Scientists have long known that basal melt, the melting of ice shelves from underneath, was taking place and attributed the trend to icebergs breaking off the platforms.

But the new study, to be published in Friday's issue of the journal Science, said most of the lost mass came from the bottom, not the top.

"Our study shows melting from below by the ocean waters is larger, and this should change our perspective on the evolution of the ice sheet in a warming climate," said lead author Eric Rignot of Nasa's Jet Propulsion Laboratory and the University of California, Irvine.
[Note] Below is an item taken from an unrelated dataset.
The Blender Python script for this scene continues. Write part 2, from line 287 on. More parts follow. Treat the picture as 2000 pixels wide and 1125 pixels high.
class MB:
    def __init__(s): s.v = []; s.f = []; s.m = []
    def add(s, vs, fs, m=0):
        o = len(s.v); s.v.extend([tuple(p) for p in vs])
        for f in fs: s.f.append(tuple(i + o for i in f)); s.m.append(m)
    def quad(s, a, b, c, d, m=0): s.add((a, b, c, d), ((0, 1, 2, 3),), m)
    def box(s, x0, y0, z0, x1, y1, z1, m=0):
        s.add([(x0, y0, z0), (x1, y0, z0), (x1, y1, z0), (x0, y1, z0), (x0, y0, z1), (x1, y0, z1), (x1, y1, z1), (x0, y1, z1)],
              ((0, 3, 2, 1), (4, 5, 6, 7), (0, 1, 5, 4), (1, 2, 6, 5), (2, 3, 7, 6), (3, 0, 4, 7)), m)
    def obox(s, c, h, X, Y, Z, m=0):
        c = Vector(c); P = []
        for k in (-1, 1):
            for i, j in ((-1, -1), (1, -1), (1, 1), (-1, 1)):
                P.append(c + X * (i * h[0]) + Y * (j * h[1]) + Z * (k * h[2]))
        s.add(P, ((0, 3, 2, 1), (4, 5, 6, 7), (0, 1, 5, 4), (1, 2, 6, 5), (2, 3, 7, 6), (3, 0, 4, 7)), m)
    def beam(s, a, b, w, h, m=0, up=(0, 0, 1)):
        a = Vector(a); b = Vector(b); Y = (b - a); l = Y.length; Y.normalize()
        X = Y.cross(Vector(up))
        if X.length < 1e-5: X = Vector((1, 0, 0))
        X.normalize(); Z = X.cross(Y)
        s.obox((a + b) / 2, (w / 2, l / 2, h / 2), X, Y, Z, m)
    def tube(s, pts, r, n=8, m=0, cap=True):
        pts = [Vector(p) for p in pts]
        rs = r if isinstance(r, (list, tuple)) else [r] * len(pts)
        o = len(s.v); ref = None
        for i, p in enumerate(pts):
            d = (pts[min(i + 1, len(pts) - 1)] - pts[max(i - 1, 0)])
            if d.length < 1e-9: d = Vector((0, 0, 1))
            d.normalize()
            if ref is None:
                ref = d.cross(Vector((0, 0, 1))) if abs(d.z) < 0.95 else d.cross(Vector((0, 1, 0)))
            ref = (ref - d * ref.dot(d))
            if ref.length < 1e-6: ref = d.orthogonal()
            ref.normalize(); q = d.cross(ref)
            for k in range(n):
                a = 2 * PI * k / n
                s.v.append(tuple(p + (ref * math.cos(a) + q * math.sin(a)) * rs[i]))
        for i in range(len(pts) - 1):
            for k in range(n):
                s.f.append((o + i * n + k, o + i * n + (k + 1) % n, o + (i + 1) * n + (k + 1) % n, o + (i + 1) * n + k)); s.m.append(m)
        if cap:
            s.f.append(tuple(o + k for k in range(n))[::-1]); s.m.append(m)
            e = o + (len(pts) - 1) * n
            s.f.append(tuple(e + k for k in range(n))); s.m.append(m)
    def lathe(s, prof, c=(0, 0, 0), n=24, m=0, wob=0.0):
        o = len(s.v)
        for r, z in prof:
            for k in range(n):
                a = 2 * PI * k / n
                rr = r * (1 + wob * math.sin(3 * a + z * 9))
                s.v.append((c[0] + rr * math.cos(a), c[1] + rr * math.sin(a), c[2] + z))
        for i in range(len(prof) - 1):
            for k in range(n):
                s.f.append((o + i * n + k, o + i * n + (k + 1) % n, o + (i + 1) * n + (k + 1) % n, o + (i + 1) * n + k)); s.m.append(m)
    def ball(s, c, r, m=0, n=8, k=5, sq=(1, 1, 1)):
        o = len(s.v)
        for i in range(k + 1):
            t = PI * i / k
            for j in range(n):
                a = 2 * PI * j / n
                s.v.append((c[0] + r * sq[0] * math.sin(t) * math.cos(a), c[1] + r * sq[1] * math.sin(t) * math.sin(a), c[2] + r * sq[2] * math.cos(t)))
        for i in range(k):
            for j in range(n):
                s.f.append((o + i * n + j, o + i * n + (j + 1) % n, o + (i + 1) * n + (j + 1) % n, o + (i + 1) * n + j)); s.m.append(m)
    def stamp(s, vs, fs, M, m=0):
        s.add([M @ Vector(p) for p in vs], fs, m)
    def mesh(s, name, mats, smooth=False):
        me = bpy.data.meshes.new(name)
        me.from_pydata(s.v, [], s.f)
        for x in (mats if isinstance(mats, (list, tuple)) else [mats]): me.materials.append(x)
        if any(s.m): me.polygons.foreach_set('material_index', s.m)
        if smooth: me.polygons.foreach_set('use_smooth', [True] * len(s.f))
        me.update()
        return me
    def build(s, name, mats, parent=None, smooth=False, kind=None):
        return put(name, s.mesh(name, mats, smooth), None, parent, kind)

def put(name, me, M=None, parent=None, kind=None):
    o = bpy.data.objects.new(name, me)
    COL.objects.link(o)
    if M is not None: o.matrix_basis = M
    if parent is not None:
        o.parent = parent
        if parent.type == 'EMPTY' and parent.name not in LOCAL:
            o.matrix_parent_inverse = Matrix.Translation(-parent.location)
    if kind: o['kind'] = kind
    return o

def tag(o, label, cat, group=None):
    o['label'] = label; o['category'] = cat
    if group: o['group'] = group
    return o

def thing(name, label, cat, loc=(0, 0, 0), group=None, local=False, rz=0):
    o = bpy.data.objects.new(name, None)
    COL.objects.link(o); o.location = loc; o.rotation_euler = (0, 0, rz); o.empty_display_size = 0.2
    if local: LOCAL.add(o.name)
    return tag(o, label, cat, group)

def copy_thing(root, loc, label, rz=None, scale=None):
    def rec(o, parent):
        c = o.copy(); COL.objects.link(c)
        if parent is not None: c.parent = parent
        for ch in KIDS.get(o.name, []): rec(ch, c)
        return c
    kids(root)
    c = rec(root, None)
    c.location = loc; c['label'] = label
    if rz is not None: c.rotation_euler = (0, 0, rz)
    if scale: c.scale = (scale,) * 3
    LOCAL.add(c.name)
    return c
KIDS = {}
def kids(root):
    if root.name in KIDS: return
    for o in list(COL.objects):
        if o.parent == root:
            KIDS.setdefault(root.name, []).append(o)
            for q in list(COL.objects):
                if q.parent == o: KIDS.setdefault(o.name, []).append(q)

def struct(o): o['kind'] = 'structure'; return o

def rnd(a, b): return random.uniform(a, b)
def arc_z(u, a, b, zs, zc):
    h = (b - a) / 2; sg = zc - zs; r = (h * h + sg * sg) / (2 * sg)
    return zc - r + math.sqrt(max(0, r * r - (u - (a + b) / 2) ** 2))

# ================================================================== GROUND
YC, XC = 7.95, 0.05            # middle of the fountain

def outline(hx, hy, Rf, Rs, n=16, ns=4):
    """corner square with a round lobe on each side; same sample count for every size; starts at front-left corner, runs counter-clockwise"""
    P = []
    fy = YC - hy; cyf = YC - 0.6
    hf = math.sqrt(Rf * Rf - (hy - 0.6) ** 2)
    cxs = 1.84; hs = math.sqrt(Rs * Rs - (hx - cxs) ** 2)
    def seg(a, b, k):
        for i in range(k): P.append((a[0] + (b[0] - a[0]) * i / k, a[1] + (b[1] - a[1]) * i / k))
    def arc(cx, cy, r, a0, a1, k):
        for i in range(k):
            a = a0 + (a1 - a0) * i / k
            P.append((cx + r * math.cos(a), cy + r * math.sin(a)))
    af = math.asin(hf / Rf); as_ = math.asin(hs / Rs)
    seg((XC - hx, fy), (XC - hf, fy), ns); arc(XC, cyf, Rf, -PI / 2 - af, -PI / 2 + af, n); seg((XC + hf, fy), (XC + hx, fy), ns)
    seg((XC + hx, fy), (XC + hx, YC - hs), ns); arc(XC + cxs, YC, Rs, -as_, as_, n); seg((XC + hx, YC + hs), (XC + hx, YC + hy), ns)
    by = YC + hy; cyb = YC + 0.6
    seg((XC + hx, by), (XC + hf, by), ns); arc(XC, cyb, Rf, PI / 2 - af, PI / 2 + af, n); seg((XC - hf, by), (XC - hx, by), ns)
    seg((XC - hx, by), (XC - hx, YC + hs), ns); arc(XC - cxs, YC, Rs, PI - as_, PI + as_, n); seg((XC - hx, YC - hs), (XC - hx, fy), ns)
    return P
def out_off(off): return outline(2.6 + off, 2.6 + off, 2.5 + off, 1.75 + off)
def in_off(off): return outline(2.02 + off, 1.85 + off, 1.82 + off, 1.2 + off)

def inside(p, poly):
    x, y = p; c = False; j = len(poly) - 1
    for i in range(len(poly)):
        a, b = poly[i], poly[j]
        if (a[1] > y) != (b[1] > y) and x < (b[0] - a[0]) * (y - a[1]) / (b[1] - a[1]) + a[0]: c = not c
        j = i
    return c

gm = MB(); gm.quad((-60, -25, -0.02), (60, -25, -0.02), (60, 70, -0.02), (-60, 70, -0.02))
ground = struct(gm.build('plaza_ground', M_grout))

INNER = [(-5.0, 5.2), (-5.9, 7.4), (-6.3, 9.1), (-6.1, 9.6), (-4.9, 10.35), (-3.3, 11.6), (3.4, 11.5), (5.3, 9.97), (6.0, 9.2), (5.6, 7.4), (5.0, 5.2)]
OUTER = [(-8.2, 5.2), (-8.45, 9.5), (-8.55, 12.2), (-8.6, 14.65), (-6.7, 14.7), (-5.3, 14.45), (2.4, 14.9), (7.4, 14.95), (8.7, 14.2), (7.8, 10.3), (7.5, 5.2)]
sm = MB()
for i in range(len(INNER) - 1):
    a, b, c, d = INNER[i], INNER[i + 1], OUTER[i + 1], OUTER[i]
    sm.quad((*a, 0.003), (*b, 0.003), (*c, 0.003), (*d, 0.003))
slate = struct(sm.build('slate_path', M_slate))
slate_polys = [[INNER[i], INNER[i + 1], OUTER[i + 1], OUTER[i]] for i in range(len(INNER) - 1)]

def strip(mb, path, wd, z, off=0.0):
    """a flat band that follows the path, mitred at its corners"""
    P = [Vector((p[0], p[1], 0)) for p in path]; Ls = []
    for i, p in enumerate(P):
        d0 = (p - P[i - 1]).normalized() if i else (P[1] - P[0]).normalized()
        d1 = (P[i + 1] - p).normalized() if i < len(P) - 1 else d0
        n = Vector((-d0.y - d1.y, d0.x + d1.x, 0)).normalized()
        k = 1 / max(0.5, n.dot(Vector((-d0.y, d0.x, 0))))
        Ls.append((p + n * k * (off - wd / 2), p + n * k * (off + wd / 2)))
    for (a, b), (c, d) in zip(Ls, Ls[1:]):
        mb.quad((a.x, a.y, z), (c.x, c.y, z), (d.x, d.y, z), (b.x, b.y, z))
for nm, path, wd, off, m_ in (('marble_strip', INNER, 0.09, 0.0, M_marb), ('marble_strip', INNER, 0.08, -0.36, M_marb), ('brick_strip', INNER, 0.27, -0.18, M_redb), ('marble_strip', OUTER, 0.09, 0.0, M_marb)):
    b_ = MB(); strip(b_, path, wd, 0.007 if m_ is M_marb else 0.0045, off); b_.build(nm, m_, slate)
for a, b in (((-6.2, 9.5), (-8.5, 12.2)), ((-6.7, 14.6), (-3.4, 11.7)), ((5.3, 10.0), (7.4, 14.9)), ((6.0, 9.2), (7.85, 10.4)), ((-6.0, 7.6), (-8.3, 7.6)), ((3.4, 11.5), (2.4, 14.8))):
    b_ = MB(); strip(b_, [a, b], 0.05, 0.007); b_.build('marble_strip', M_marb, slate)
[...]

Overall, Antarctic ice shelves lost 1 325 trillion kilograms of ice per year in 2003 to 2008 through basal melt, compared to 1 000 trillion kilograms lost due to iceberg formation.

Freshwater

During the process known as calving, large chunks of ice break off from the part of the ice shelf facing the sea.

The researchers also made the surprising discovery that the three giant ice shelves that make up two thirds of the entire Antarctic ice shelf area only account for 15% of basal melting.

The melted ice shelves are also distributed unevenly across the continent.

Ice shelves tend to lose mass twice as fast as the Antarctic ice sheet on land over the same period, according to the study.

"Ice shelf melt doesn't necessarily mean an ice shelf is decaying; it can be compensated by the ice flow from the continent," Rignot said.

"But in a number of places around Antarctica, ice shelves are melting too fast, and a consequence of that is glaciers and the entire continent are changing as well."

Antarctica holds about 60% of Earth's freshwater inside its huge ice sheet.

The researchers said that understanding how ice shelves melt will help improve projects of how the Antarctic ice sheet will respond to a warming ocean and raise sea levels.